Fenomena nasional wakaf Muhammadiyah juga tercatat dalam rubrik Shahifah Tardjih yang diasuh oleh Majelis Tarjih dalam majalah Suara Muhammadiyah No. 12 1942, di mana Muhammadiyah Daerah Aceh dalam putusannya membolehkan mendirikan suatu rumah atau masjid (tempat ibadah) untuk wakaf di suatu pekarangan sebagai peringatan untuk orang yang meninggal (kemungkinan nama wakif yang meninggal diabadikan sebagai nama bangunan wakaf tersebut), asalkan jauh dari keadaan yang memungkinkan membawa pada kesyirikan.
Oleh karena itu, aktivitas dan gerakan wakaf serta filantropi Islam pada umumnya di persyarikatan Muhammadiyah dilandasi oleh tiga basis kedermawanan, yaitu teologi Al-Mā’ūn, modernisme dan puritanisme.80 Pengaruh modernisme menjadikan Muhammadiyah sebagai pionir pembaharuan manajemen filantropi Islam di Indonesia, yang salah satunya dalam hal ini pengadministrasian tanah-tanah wakaf, sebagaimana salah satunya tercermin dalam dokumen Khittah Muhammadiyah 1956-1959, butir tiga “mengutuhkan organisasi dan merapikan administrasi”, nomor 5: Memelihara harta benda/kekayaan Muhammadiyah (inventaris) dengan baik dan teliti sesuai dengan pemeliharaan seorang terhadap amanat yang dipercayakan.

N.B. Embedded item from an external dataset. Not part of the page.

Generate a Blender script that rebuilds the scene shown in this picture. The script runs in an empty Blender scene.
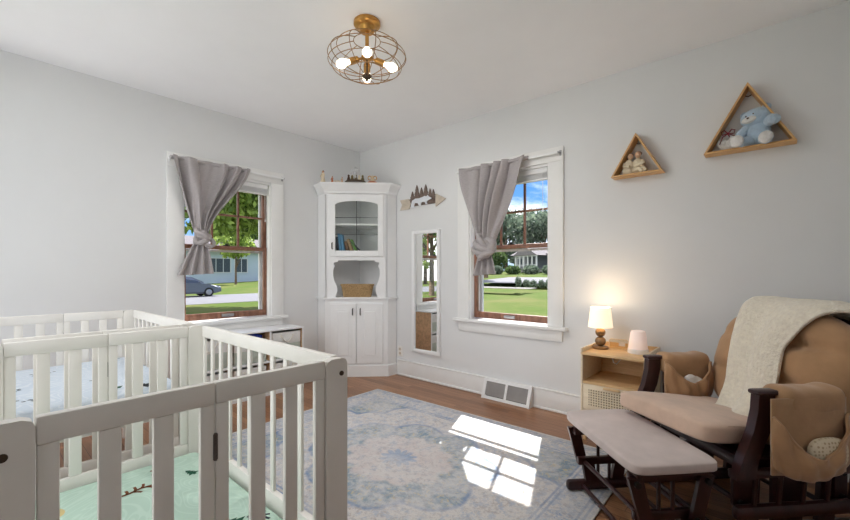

Pun dalam Anggaran Dasarnya, secara eksplisit Muhammadiyah menyebutkan bahwa wakaf menjadi salah satu sumber keuangan organisasi bersama zakat dan derma. Hal ini terkait dengan struktur perwakafan di Muhammadiyah yang bersifat sentralisasi dalam hal kepemilikan aset dan properti, bahwa semua harta kekayaan dan aset Muhammadiyah dari Sabang sampai Merauke di atasnamakan Pimpinan Pusat Muhammadiyah, namun pengelolaan dan pengembangannya terdesentralisasi ke beragam amal usaha di bawah strukturnya, mulai dari amal usaha pendidikan, kesehatan, sosial, dan ekonomi.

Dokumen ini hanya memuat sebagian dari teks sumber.